His PIN number is made up of heiroglyphics and he once bred an Oompa Loompa in year 9 science. Here's Marky's C's review of a classic novel:
On page 4 of Perfume, Paris is described as possessing the foulest of stenches – a vulgar olfactory concoction of ‘manure, urine, rat droppings, mouldering wood, spoiled cabbage, stale dust and chamber pots’, to be precise. Yet, the most surprising aspect of this rather unappealing depiction of pre-Robespierrian France is that it was not even written by an Englishman. Apparently, and for this we may rejoice, France is the fecal point of Europe for writers of all languages, and the French fare little better (indeed, how else could they be presented but as traditional, self-centred, smelly, cannibalistic, surrendering pigs?). In Patrick Suskind’s 1985 classic, France emerges as the most putrid, vile and uninhabitable sewer of the entire northern hemisphere (yes, even ahead of Wales). To make matters worse, Suskind even frees a scent-obsessed virgin murderer into its pure countryside. The result is an intense delight of fragrant bliss.
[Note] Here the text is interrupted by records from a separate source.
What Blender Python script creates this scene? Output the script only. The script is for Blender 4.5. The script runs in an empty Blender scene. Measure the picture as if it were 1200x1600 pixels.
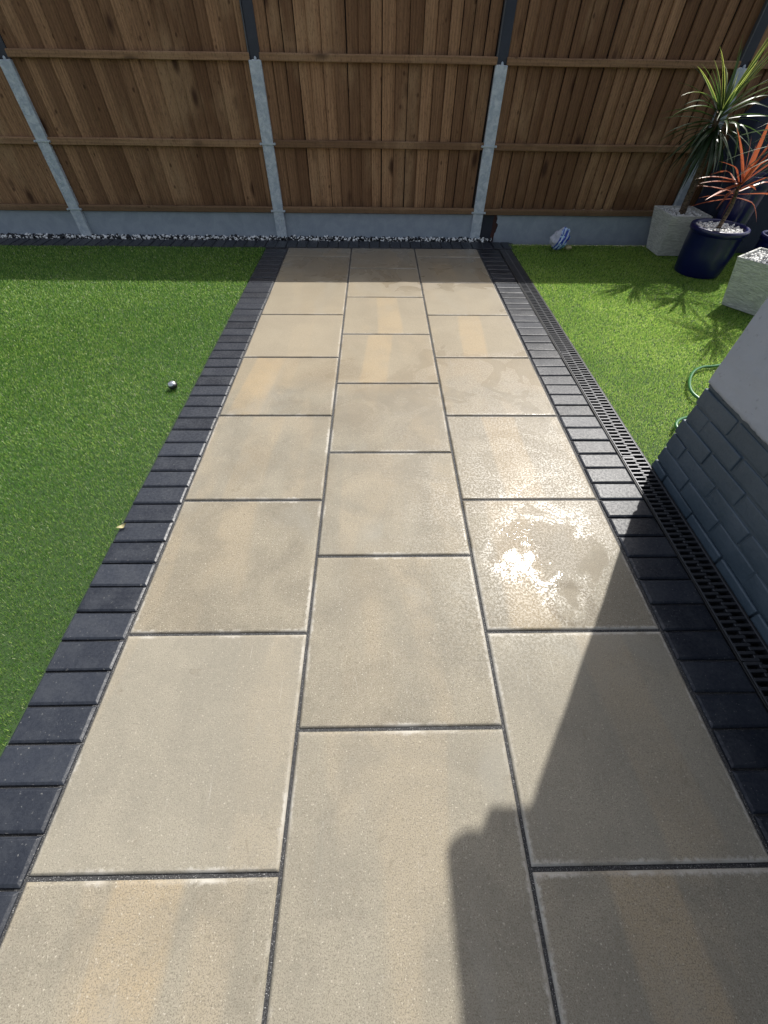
import bpy, bmesh, math, random
import numpy as np
from mathutils import Vector, Matrix, noise as mnoise
R = math.radians
random.seed(7); rng = np.random.default_rng(7)
sc = bpy.context.scene
C = sc.collection

# ------------------------------------------------------------------ camera
cam_d = bpy.data.cameras.new("camera"); cam = bpy.data.objects.new("camera", cam_d); C.objects.link(cam)
cam_d.sensor_fit = 'VERTICAL'; cam_d.sensor_height = 32.0; cam_d.lens = 625.2 / 1600 * 32.0
cam_d.clip_start = 0.02; cam_d.clip_end = 500
YAW, PIT, ROL = 0.0270, -0.8683, 0.0170
fw = Vector((math.sin(YAW)*math.cos(PIT), math.cos(YAW)*math.cos(PIT), math.sin(PIT)))
rt = Vector((math.cos(YAW), -math.sin(YAW), 0)); up = rt.cross(fw)
r2 = math.cos(ROL)*rt + math.sin(ROL)*up; u2 = -math.sin(ROL)*rt + math.cos(ROL)*up
M4 = Matrix((r2, u2, -fw)).transposed().to_4x4(); M4.translation = Vector((-0.0671, 0.0403, 1.2985))
cam.matrix_world = M4
sc.camera = cam
sc.render.resolution_x, sc.render.resolution_y = 768, 1024

# ------------------------------------------------------------------ light
SUN_EL, SUN_AZ = R(51.1), R(34.6)          # azimuth clockwise from +Y (towards +X)
w = bpy.data.worlds.new("World"); sc.world = w; w.use_nodes = True
nt = w.node_tree; nt.nodes.clear()
sky = nt.nodes.new('ShaderNodeTexSky'); sky.sky_type = 'NISHITA'; sky.sun_disc = False
sky.sun_elevation = SUN_EL; sky.sun_rotation = SUN_AZ; sky.air_density = 1.0; sky.dust_density = 3.5
bg = nt.nodes.new('ShaderNodeBackground'); bg.inputs['Strength'].default_value = 0.125
wo = nt.nodes.new('ShaderNodeOutputWorld')
hs = nt.nodes.new('ShaderNodeHueSaturation'); hs.inputs['Saturation'].default_value = .5   # hazy summer sky
nt.links.new(sky.outputs[0], hs.inputs['Color']); nt.links.new(hs.outputs[0], bg.inputs[0]); nt.links.new(bg.outputs[0], wo.inputs[0])
sd = bpy.data.lights.new("sun", 'SUN'); sd.energy = 4.6; sd.angle = R(0.53); sd.color = (1.0, 0.965, 0.90)
so = bpy.data.objects.new("sun", sd); C.objects.link(so)
sdir = Vector((math.sin(SUN_AZ)*math.cos(SUN_EL), math.cos(SUN_AZ)*math.cos(SUN_EL), math.sin(SUN_EL)))
so.rotation_euler = sdir.to_track_quat('Z', 'Y').to_euler(); so.location = (4, 8, 9)
sc.view_settings.view_transform = 'Standard'; sc.view_settings.look = 'None'
sc.view_settings.exposure = 0.5; sc.view_settings.gamma = 1.0

# ------------------------------------------------------------------ node helpers
class NT:
    def __init__(s, name):
        s.m = bpy.data.materials.new(name); s.m.use_nodes = True
        s.t = s.m.node_tree; s.t.nodes.clear()
        s.out = s.n('ShaderNodeOutputMaterial'); s.p = s.n('ShaderNodeBsdfPrincipled')
        s.l(s.p.outputs[0], s.out.inputs[0])
    def n(s, t, **k):
        o = s.t.nodes.new(t)
        for a, b in k.items(): setattr(o, a, b)
        return o
    def l(s, a, b): s.t.links.new(a, b)
    def put(s, sock, v):
        if isinstance(v, bpy.types.NodeSocket): s.l(v, sock)
        elif isinstance(v, (tuple, list)) and len(v) == 3 and sock.type == 'RGBA': sock.default_value = (*v, 1)
        else: sock.default_value = v
    def coord(s, kind='Object', scale=(1,1,1), off=None):
        if kind == 'World': v = s.n('ShaderNodeNewGeometry').outputs['Position']
        else: v = s.n('ShaderNodeTexCoord').outputs[kind]
        mp = s.n('ShaderNodeMapping'); mp.inputs['Scale'].default_value = scale; s.l(v, mp.inputs[0])
        if off is not None: s.put(mp.inputs['Location'], off)
        return mp.outputs[0]
    def noise(s, vec, scale, detail=4, rough=.55, dist=0, col=False):
        o = s.n('ShaderNodeTexNoise'); s.l(vec, o.inputs['Vector'])
        o.inputs['Scale'].default_value = scale; o.inputs['Detail'].default_value = detail
        o.inputs['Roughness'].default_value = rough; o.inputs['Distortion'].default_value = dist
        return o.outputs['Color' if col else 'Fac']
    def vor(s, vec, scale, feature='F1', out='Distance'):
        o = s.n('ShaderNodeTexVoronoi', feature=feature); s.l(vec, o.inputs['Vector']); o.inputs['Scale'].default_value = scale
        return o.outputs[out]
    def ramp(s, v, a, b, c=0., d=1.):
        o = s.n('ShaderNodeMapRange'); o.interpolation_type = 'SMOOTHSTEP'; o.clamp = True; s.put(o.inputs[0], v)
        for i, x in zip((1,2,3,4), (a,b,c,d)): s.put(o.inputs[i], x)
        return o.outputs[0]
    def math(s, op, a, b=0., c=0.):
        o = s.n('ShaderNodeMath', operation=op); s.put(o.inputs[0], a); s.put(o.inputs[1], b); s.put(o.inputs[2], c); return o.outputs[0]
    def mix(s, f, a, b, mode='MIX'):
        o = s.n('ShaderNodeMix', data_type='RGBA', blend_type=mode); s.put(o.inputs[0], f); s.put(o.inputs[6], a); s.put(o.inputs[7], b); return o.outputs[2]
    def sep(s, v):
        o = s.n('ShaderNodeSeparateXYZ'); s.l(v, o.inputs[0]); return o.outputs
    def bump(s, h, strength=.5, dist=.002, prev=None):
        o = s.n('ShaderNodeBump'); o.inputs['Strength'].default_value = strength; o.inputs['Distance'].default_value = dist
        s.l(h, o.inputs['Height'])
        if prev is not None: s.l(prev, o.inputs['Normal'])
        return o.outputs[0]
    def rnd(s): return s.n('ShaderNodeObjectInfo').outputs['Random']
    def attr(s, name, o='Fac'):
        a = s.n('ShaderNodeAttribute'); a.attribute_name = name; return a.outputs[o]
    def rndoff(s, k=37.):
        c = s.n('ShaderNodeCombineXYZ'); r_ = s.rnd()
        s.l(s.math('MULTIPLY', r_, k), c.inputs[0]); s.l(s.math('MULTIPLY', r_, k*1.7), c.inputs[1]); return c.outputs[0]
    def set(s, **k):
        for a, b in k.items(): s.put(s.p.inputs[a.replace('_', ' ')], b)
        return s.m

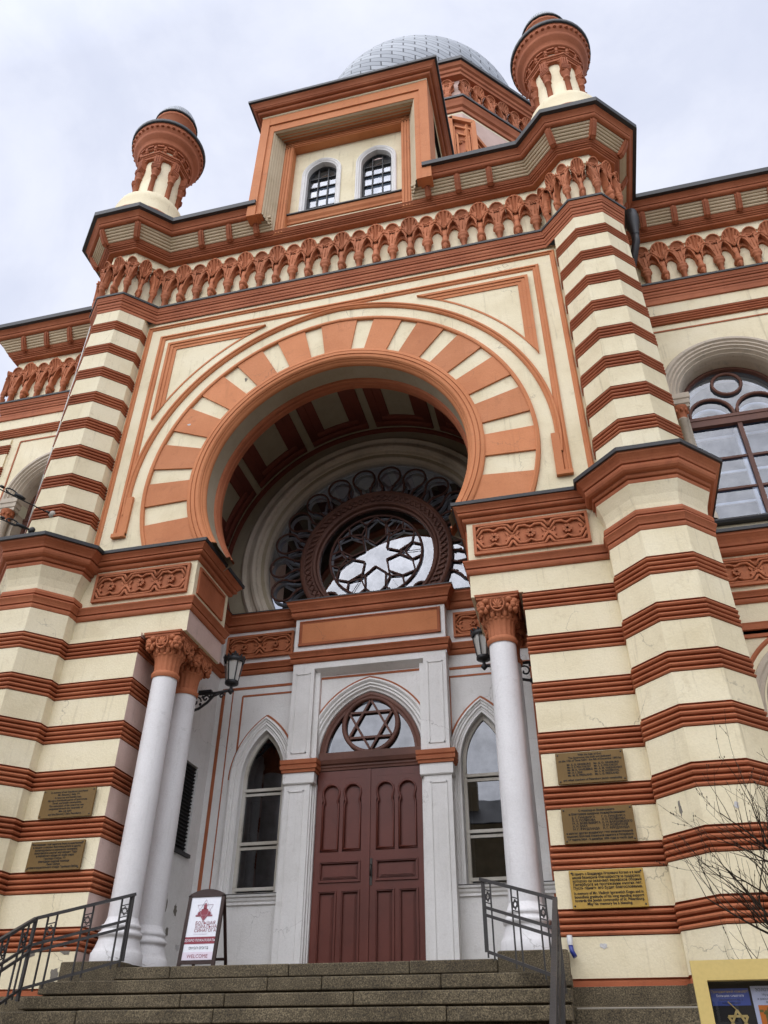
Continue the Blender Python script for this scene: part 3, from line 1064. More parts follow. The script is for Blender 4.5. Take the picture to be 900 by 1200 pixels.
# header with its sloping soffit, recess face with pointed opening
mb.box(-1.03, 1.03, YP, 3.05, 4.80, 4.93, 'white_paint')
mb.face([(-1.03, YP + .002, 4.80), (1.03, YP + .002, 4.80), (.97, 2.90, 4.70), (-.97, 2.90, 4.70)], 'white_paint')
DR, DE, DZS = .93, .29, 3.16
hole = pointed(0, DZS, DR + .18, DE, 2.9)
hole = [p for p in hole]
lp = [(-1.03, 2.9), ] + [(max(-1.029, min(1.029, x)), z) for x, z in hole] + [(1.03, 2.9), (1.03, 4.80), (-1.03, 4.80)]
mb.fill([[(-1.031, 3.2)] + [(x, z) for x, z in hole if abs(x) < 1.03] + [(1.031, 3.2), (1.031, 4.80), (-1.031, 4.80)]], 2.90, 'white_paint')
mb.arch([(.235, 2.91, 'white_paint'), (.235, 2.87, 'white_paint'), (.20, 2.85, 'white_paint'), (.175, 2.87, 'white_paint'), (.16, 2.89, 'white_paint'), (.13, 2.88, 'white_paint'), (.11, 2.91, 'white_paint'), (.08, 2.90, 'white_paint'), (.05, 2.94, 'white_paint'), (.02, 2.95, 'white_paint'), (.0, 3.0, None)],
        0, DZS, DR, DE, .06, 18)
surr = mb.build('door_surround', syn)
mb = MB()
y = 2.897
def line(p, q, w=.04): mb.bar((p[0], y, p[1]), (q[0], y, q[1]), .012, w, 'red', up=(q[1] - p[1], 0, -(q[0] - p[0])))
line((-.955, 3.80), (-.955, 4.66)); line((.955, 3.80), (.955, 4.66)); line((-.955, 4.66), (.955, 4.66))
pp = pointed(0, DZS, DR + .26, DE, DZS, 22)
for p, q in zip(pp, pp[1:]):
    if abs(p[0]) < .97 and abs(q[0]) < .97: line(p, q, .028)
mb.build('painted_border', surr)

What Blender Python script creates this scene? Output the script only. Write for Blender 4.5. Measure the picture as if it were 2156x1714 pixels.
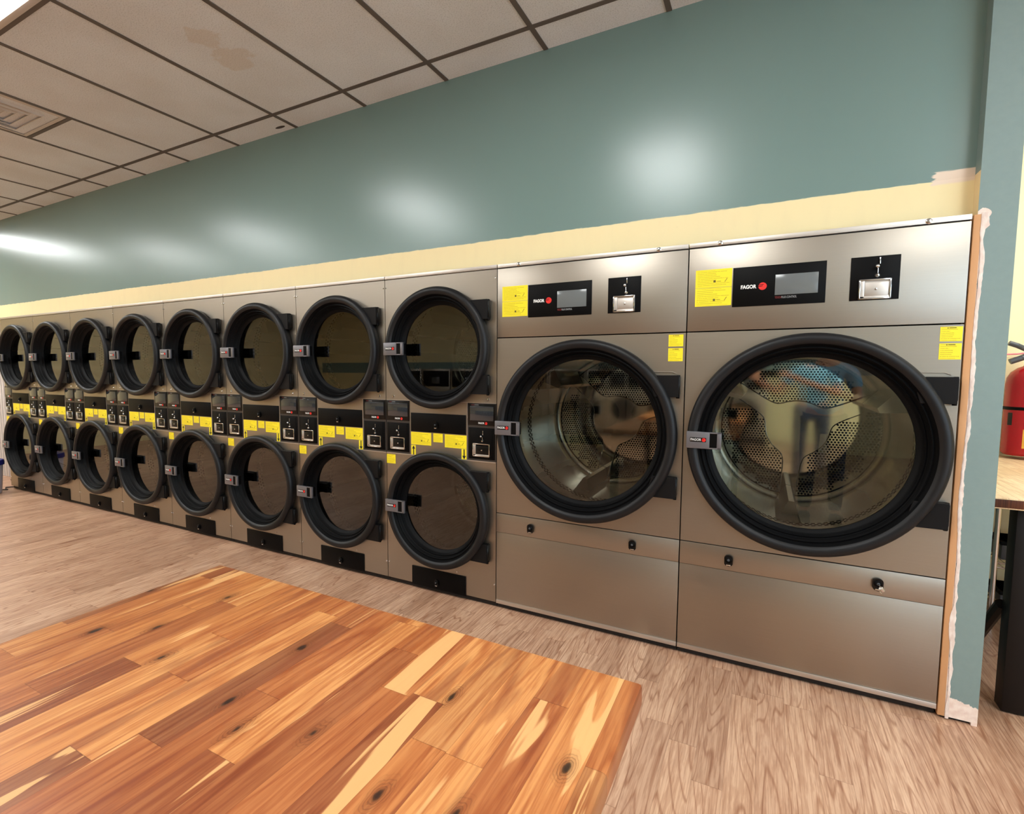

Although it is a ‘story of a murderer’, the procession of murders does not actually occur until the book nears its conclusion. Instead, the majority of the novel is dedicated to a biography of the troglodyte protagonist, Jean-Baptiste Grenouille, through his peculiar and torturous childhood, his time in the great perfumery of Giuseppe Baldini and his lustful cupidity for all things fragrant. Though the detail is rich and the world truly alive, Suskind allows for a degree of creative license, particularly in the death of Baldini and the woefully pathetic manhunt for Grenouille that somehow misses the giant, dumb and slow killer. Regardless, the character of Jean-Baptiste dominates the reader’s interest, and all other elements of the novel decay into seemingly unimportant fragments. Yet the series of murders feel rushed after the elongated introduction and, at times, Grenouille is the most frustrating of antiheroes – fluctuating between intricate modes of thinking and outright brutish stupidity. Nevertheless, any book that concludes with a rural mass orgy followed by self-sacrifice to savage cannibalism deserves a read, and the fact that the whole story (including its deep descriptions of the contemptible and vile France in which it is set), is no less than perfect, warrants it a place on anybody’s bookshelf. The phrasing is exceptional, utilizing original wordplay on the most forgotten of our senses, and the translation allows it to run smoothly and effectively into English. If you’ve never smelt an 18th century Frenchman, read Perfume.